Exhibitions
THE DEATH OF FEAR
Beverly and Sam Ross Gallery (Christian Brothers University) / 650 East Parkway S. November 2, 2018 - December 14, 2018
Sisavanh Phouthavong Houghton
Nelson Gutierrez
The Death of Fear will feature works by Sisavanh Phouthavong Houghton in the main gallery and works by Nelson Gutierrez in the gallery foyer.
The Death of Fear explores President Franklin D. Roosevelt’s concept of “Freedom from Fear” from the perspective of two artists who immigrated to the United States. Through methods of isolation, abstraction, and collage, each artist explores states of flux, the disconnection from destructive places or politics, and the fearless pursuit for a better life. The exhibition is in collaboration with For Freedoms and its 50 State Initiative, a platform for greater participation in the arts and in civil society that produces exhibitions, installations, public programs, and billboard campaigns to advocate for inclusive civic participation.

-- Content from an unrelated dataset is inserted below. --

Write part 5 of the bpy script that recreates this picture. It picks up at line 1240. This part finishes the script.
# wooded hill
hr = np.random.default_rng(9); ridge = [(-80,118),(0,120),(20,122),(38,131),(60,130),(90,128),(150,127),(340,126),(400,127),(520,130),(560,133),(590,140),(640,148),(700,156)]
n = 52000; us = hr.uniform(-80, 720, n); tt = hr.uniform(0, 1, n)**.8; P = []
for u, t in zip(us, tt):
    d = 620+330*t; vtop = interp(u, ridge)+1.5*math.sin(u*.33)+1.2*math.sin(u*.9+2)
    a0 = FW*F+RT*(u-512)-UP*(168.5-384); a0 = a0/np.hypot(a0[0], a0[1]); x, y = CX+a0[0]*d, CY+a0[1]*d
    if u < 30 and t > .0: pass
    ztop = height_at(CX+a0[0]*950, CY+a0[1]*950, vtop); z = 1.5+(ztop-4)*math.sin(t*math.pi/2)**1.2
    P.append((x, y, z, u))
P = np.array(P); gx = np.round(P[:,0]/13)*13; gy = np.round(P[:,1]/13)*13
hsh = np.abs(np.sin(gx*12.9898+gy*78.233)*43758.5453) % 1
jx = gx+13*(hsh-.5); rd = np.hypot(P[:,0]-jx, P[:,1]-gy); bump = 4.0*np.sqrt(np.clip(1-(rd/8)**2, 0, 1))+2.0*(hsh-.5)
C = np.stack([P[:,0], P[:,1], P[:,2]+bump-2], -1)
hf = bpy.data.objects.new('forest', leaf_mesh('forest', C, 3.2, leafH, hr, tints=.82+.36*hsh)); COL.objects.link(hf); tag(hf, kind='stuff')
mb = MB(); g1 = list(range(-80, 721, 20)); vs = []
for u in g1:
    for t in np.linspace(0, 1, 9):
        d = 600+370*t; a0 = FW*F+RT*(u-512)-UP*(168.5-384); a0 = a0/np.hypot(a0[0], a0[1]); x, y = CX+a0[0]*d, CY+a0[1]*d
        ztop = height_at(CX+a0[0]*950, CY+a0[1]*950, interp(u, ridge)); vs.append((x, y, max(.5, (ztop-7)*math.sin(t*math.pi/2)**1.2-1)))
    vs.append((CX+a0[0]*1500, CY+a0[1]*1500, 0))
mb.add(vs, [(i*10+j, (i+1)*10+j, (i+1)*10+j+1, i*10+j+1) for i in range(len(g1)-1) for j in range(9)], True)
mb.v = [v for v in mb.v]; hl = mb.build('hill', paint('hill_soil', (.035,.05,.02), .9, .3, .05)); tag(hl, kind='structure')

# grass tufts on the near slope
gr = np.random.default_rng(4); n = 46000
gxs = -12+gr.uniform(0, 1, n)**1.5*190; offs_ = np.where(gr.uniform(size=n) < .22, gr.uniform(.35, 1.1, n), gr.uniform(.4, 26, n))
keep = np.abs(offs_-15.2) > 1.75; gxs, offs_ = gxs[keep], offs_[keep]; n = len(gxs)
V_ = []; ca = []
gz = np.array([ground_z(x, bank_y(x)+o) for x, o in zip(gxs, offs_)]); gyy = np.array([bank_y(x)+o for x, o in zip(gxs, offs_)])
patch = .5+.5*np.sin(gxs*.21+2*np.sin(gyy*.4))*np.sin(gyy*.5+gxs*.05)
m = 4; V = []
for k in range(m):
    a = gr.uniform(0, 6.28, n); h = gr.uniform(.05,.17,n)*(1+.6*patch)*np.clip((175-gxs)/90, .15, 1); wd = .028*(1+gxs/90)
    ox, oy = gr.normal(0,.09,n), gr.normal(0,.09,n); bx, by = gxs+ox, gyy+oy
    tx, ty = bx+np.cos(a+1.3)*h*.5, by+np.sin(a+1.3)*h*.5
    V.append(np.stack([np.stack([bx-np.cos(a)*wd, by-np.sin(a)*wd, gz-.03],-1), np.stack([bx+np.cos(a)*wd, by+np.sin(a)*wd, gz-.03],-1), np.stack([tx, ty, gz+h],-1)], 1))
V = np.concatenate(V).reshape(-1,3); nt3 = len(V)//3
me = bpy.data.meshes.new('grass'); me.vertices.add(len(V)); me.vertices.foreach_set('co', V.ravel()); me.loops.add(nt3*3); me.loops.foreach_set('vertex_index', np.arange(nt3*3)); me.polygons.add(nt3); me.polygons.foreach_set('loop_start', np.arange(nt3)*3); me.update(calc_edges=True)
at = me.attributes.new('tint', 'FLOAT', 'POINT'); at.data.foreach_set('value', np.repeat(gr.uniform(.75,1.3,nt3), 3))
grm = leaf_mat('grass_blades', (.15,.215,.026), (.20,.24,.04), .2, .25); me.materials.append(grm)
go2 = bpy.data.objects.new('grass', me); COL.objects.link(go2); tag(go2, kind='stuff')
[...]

Sisavanh Phouthavong Houghton is an Associate Professor of Painting at Middle Tennessee State University. A native of Laos who came to the United States with her parents as a small child, she earned her BFA from the University of Kansas and her MFA from Southern Illinois University of Carbondale. Her current body of work is inspired by the mission statement of the non-profit organization, Legacies of War: "is to raise awareness about the history of the Vietnam War-era bombing in Laos and advocate for the clearance of unexploded bombs.” As a refugee/immigrant, she views the process of connecting and disconnecting with a place or community as abstracted ideas of migration. Her collage and painting process is unpredictable, and is an ongoing dialogue about assimilating and relocating into another culture and space. Teetering between realism and abstraction, often achieving kaleidoscopic effects, she employs multiple viewpoints, rhythmic fragmentation, and strong color contrast to fuse both contemporary and historical landscape elements into one. She continues to give back to the refugee community by partnering with the Frist Art Museum through its Educator for Community Engagement program, the Oasis Center, and the Center for Refugees and Immigrants of Tennessee.
Nelson Gutierrez was born in Bogota, Colombia, where he earned his BA at the Universidad de Bogotá Jorge Tadeo Lozano before earning his MFA at the Chelsea College of Art and Design in London. Gutierrez currently lives and works in Memphis. Through art, he looks to better understand societal conflict and its implications psychologically and socially, addressing issues of longing, fear, grief, and vanity through the juxtaposition of materials and media such as charcoal, ink, wood, metal, blood, wax, water, glass, light, and photography. His Death of Fear series depicts individuals on both sides of protest—activist and suppressor—isolated in fields of blank white. Devoid of any identifiable setting, each figure has been extracted from their original context and drawn from archival photographs documenting actual uprisings, demonstrations, rallies, and riots around the world. His second series, Mandalas, takes the figure drawings a step further, using the expressive solitary forms to build contemporary meditative structures. These radial formations are hand drawn, repetitiously illustrating the same figure around a central point, while collectively illustrating observable behavior patterns in instances of civil disobedience.